◆ Task details
Each line below must be set down exactly; omit any image you find.

◆ Raw data
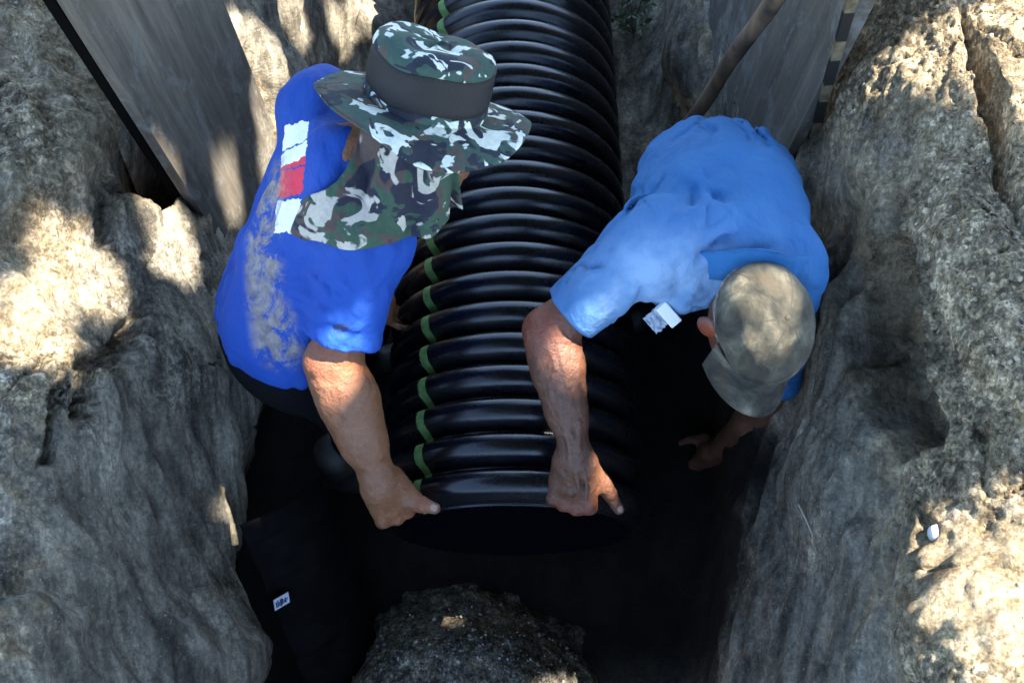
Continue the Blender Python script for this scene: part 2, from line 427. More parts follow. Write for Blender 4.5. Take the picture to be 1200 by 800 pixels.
#@@TERRAIN
# ------------------------------------------------------------------ terrain: one sheet, trench cut into it
YK = [-60, -4, -1.5, -.9, -.5, -.15, .2, .6, 1.0, 1.5, 2.2, 3.2, 5.0, 6.5, 60]
def prof(xs, zs): return list(zip(xs, zs))
flat = prof((-60, -6, -1.7, -1.15, -.95, -.8, -.72, -.66, -.6, 0, .55, .62, .68, .76, .86, 1.05, 1.7, 6, 60), (1.12,)*9+(1.13,)+(1.12,)*9)
XK = {
 -1.5: ((-60,-6,-1.7,-1.15,-.95,-.8,-.72,-.66,-.6,0,.5,.56,.62,.70,.82,1.05,1.7,6,60), (1.1,1.1,1.12,1.12,1.12,1.10,1.08,1.07,1.06,1.05,1.06,1.07,1.08,1.10,1.12,1.14,1.14,1.1,1.1)),
 -.9:  ((-60,-6,-1.7,-1.15,-.9,-.76,-.68,-.62,-.56,-.05,.42,.48,.55,.64,.76,1.05,1.7,6,60), (1.1,1.1,1.12,1.12,1.10,1.0,.85,.70,.62,.60,.62,.72,.85,1.0,1.1,1.16,1.16,1.1,1.1)),
 -.5:  ((-60,-6,-1.7,-1.15,-.9,-.78,-.68,-.68,-.66,-.05,.42,.50,.58,.66,.76,1.05,1.7,6,60), (1.1,1.1,1.14,1.12,1.06,.88,.48,.22,.08,.04,.06,.26,.56,.86,1.06,1.16,1.18,1.1,1.1)),
 -.15: ((-60,-6,-1.7,-1.15,-.92,-.78,-.67,-.74,-.70,-.05,.47,.54,.62,.69,.78,1.05,1.7,6,60), (1.1,1.1,1.14,1.12,1.04,.84,.46,.22,.0,-.02,.0,.24,.54,.84,1.04,1.15,1.2,1.1,1.1)),
 .2:   ((-60,-6,-1.7,-1.15,-.95,-.80,-.68,-.76,-.72,-.05,.55,.60,.66,.71,.80,1.05,1.7,6,60), (1.1,1.1,1.14,1.1,1.03,.84,.46,.22,.0,-.02,.0,.24,.54,.84,1.04,1.15,1.2,1.1,1.1)),
 .6:   ((-60,-6,-1.7,-1.2,-1.02,-.86,-.76,-.7,-.65,-.05,.6,.64,.68,.72,.80,1.05,1.7,6,60), (1.1,1.1,1.14,1.1,1.02,.84,.52,.2,.0,.02,.0,.24,.54,.84,1.06,1.16,1.2,1.1,1.1)),
 1.0:  ((-60,-6,-1.7,-1.3,-1.08,-.92,-.8,-.72,-.66,-.05,.6,.65,.69,.74,.82,1.05,1.7,6,60), (1.1,1.1,1.14,1.1,1.02,.84,.52,.2,.05,.06,.06,.24,.54,.84,1.08,1.18,1.2,1.1,1.1)),
 1.5:  ((-60,-6,-1.7,-1.2,-1.0,-.86,-.76,-.68,-.6,-.05,.56,.63,.68,.74,.82,1.05,1.7,6,60), (1.1,1.1,1.14,1.1,1.02,.84,.52,.22,.1,.1,.12,.3,.56,.84,1.08,1.18,1.2,1.1,1.1)),
 2.2:  ((-60,-6,-1.7,-1.1,-.95,-.82,-.72,-.64,-.56,-.05,.52,.6,.66,.74,.82,1.05,1.7,6,60), (1.1,1.1,1.14,1.1,1.02,.84,.52,.24,.1,.1,.14,.34,.58,.84,1.08,1.18,1.2,1.1,1.1)),
 3.2:  ((-60,-6,-1.7,-1.1,-.95,-.82,-.72,-.64,-.56,-.05,.52,.6,.66,.74,.82,1.05,1.7,6,60), (1.1,1.1,1.14,1.1,1.02,.84,.52,.24,.1,.1,.14,.34,.58,.84,1.08,1.18,1.2,1.1,1.1)),
 5.0:  ((-60,-6,-1.7,-1.1,-.95,-.82,-.72,-.64,-.56,-.05,.52,.6,.66,.74,.82,1.05,1.7,6,60), (1.1,1.1,1.14,1.1,1.02,.84,.52,.24,.1,.1,.14,.34,.58,.84,1.08,1.18,1.2,1.1,1.1)),
}
secs = []
for y in YK: secs.append(prof(*XK[y]) if y in XK else flat)
secs = np.array(secs, float)                                     # (ny, 19, 2)
NS = [3, 6, 22, 26, 26, 44, 44, 14, 44, 44, 14, 40, 44, 34, 34, 22, 6, 3]
NS = [3, 6, 26, 36, 46, 58, 56, 22, 40, 36, 26, 50, 56, 48, 48, 36, 6, 3]
us = np.concatenate([i+np.arange(k)/k for i, k in enumerate(NS)]+[[18.]])
ys = np.concatenate([[-60, -20, -8, -4, -2.5, -1.8], np.arange(-1.5, -.62, .03), np.arange(-.62, 1.7, .0062), np.arange(1.9, 3.2, .03), np.arange(3.2, 7, .15), [8, 12, 20, 60]])
def catmull(Pt, u):                                              # Pt (..,K,2)
    K = Pt.shape[1]; i = np.clip(np.floor(u).astype(int), 0, K-2); t = (u-i)[None, :, None]
    p0, p1, p2, p3 = Pt[:, np.maximum(i-1, 0)], Pt[:, i], Pt[:, i+1], Pt[:, np.minimum(i+2, K-1)]
    sp = .5*(2*p1+(p2-p0)*t+(2*p0-5*p1+4*p2-p3)*t**2+(3*p1-p0-3*p2+p3)*t**3)
    out_ = ((i < 3) | (i > 14))[None, :, None]                     # straight across the far ground
    return np.where(out_, p1*(1-t)+p2*t, sp)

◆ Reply
Continue the Blender Python script for this scene: part 2, from line 427. More parts follow. Write for Blender 4.5. Take the picture to be 1200 by 800 pixels.
#@@TERRAIN
# ------------------------------------------------------------------ terrain: one sheet, trench cut into it
YK = [-60, -4, -1.5, -.9, -.5, -.15, .2, .6, 1.0, 1.5, 2.2, 3.2, 5.0, 6.5, 60]
def prof(xs, zs): return list(zip(xs, zs))
flat = prof((-60, -6, -1.7, -1.15, -.95, -.8, -.72, -.66, -.6, 0, .55, .62, .68, .76, .86, 1.05, 1.7, 6, 60), (1.12,)*9+(1.13,)+(1.12,)*9)
XK = {
 -1.5: ((-60,-6,-1.7,-1.15,-.95,-.8,-.72,-.66,-.6,0,.5,.56,.62,.70,.82,1.05,1.7,6,60), (1.1,1.1,1.12,1.12,1.12,1.10,1.08,1.07,1.06,1.05,1.06,1.07,1.08,1.10,1.12,1.14,1.14,1.1,1.1)),
 -.9:  ((-60,-6,-1.7,-1.15,-.9,-.76,-.68,-.62,-.56,-.05,.42,.48,.55,.64,.76,1.05,1.7,6,60), (1.1,1.1,1.12,1.12,1.10,1.0,.85,.70,.62,.60,.62,.72,.85,1.0,1.1,1.16,1.16,1.1,1.1)),
 -.5:  ((-60,-6,-1.7,-1.15,-.9,-.78,-.68,-.68,-.66,-.05,.42,.50,.58,.66,.76,1.05,1.7,6,60), (1.1,1.1,1.14,1.12,1.06,.88,.48,.22,.08,.04,.06,.26,.56,.86,1.06,1.16,1.18,1.1,1.1)),
 -.15: ((-60,-6,-1.7,-1.15,-.92,-.78,-.67,-.74,-.70,-.05,.47,.54,.62,.69,.78,1.05,1.7,6,60), (1.1,1.1,1.14,1.12,1.04,.84,.46,.22,.0,-.02,.0,.24,.54,.84,1.04,1.15,1.2,1.1,1.1)),
 .2:   ((-60,-6,-1.7,-1.15,-.95,-.80,-.68,-.76,-.72,-.05,.55,.60,.66,.71,.80,1.05,1.7,6,60), (1.1,1.1,1.14,1.1,1.03,.84,.46,.22,.0,-.02,.0,.24,.54,.84,1.04,1.15,1.2,1.1,1.1)),
 .6:   ((-60,-6,-1.7,-1.2,-1.02,-.86,-.76,-.7,-.65,-.05,.6,.64,.68,.72,.80,1.05,1.7,6,60), (1.1,1.1,1.14,1.1,1.02,.84,.52,.2,.0,.02,.0,.24,.54,.84,1.06,1.16,1.2,1.1,1.1)),
 1.0:  ((-60,-6,-1.7,-1.3,-1.08,-.92,-.8,-.72,-.66,-.05,.6,.65,.69,.74,.82,1.05,1.7,6,60), (1.1,1.1,1.14,1.1,1.02,.84,.52,.2,.05,.06,.06,.24,.54,.84,1.08,1.18,1.2,1.1,1.1)),
 1.5:  ((-60,-6,-1.7,-1.2,-1.0,-.86,-.76,-.68,-.6,-.05,.56,.63,.68,.74,.82,1.05,1.7,6,60), (1.1,1.1,1.14,1.1,1.02,.84,.52,.22,.1,.1,.12,.3,.56,.84,1.08,1.18,1.2,1.1,1.1)),
 2.2:  ((-60,-6,-1.7,-1.1,-.95,-.82,-.72,-.64,-.56,-.05,.52,.6,.66,.74,.82,1.05,1.7,6,60), (1.1,1.1,1.14,1.1,1.02,.84,.52,.24,.1,.1,.14,.34,.58,.84,1.08,1.18,1.2,1.1,1.1)),
 3.2:  ((-60,-6,-1.7,-1.1,-.95,-.82,-.72,-.64,-.56,-.05,.52,.6,.66,.74,.82,1.05,1.7,6,60), (1.1,1.1,1.14,1.1,1.02,.84,.52,.24,.1,.1,.14,.34,.58,.84,1.08,1.18,1.2,1.1,1.1)),
 5.0:  ((-60,-6,-1.7,-1.1,-.95,-.82,-.72,-.64,-.56,-.05,.52,.6,.66,.74,.82,1.05,1.7,6,60), (1.1,1.1,1.14,1.1,1.02,.84,.52,.24,.1,.1,.14,.34,.58,.84,1.08,1.18,1.2,1.1,1.1)),
}
secs = []
for y in YK: secs.append(prof(*XK[y]) if y in XK else flat)
secs = np.array(secs, float)                                     # (ny, 19, 2)
NS = [3, 6, 22, 26, 26, 44, 44, 14, 44, 44, 14, 40, 44, 34, 34, 22, 6, 3]
NS = [3, 6, 26, 36, 46, 58, 56, 22, 40, 36, 26, 50, 56, 48, 48, 36, 6, 3]
us = np.concatenate([i+np.arange(k)/k for i, k in enumerate(NS)]+[[18.]])
ys = np.concatenate([[-60, -20, -8, -4, -2.5, -1.8], np.arange(-1.5, -.62, .03), np.arange(-.62, 1.7, .0062), np.arange(1.9, 3.2, .03), np.arange(3.2, 7, .15), [8, 12, 20, 60]])
def catmull(Pt, u):                                              # Pt (..,K,2)
    K = Pt.shape[1]; i = np.clip(np.floor(u).astype(int), 0, K-2); t = (u-i)[None, :, None]
    p0, p1, p2, p3 = Pt[:, np.maximum(i-1, 0)], Pt[:, i], Pt[:, i+1], Pt[:, np.minimum(i+2, K-1)]
    sp = .5*(2*p1+(p2-p0)*t+(2*p0-5*p1+4*p2-p3)*t**2+(3*p1-p0-3*p2+p3)*t**3)
    out_ = ((i < 3) | (i > 14))[None, :, None]                     # straight across the far ground
    return np.where(out_, p1*(1-t)+p2*t, sp)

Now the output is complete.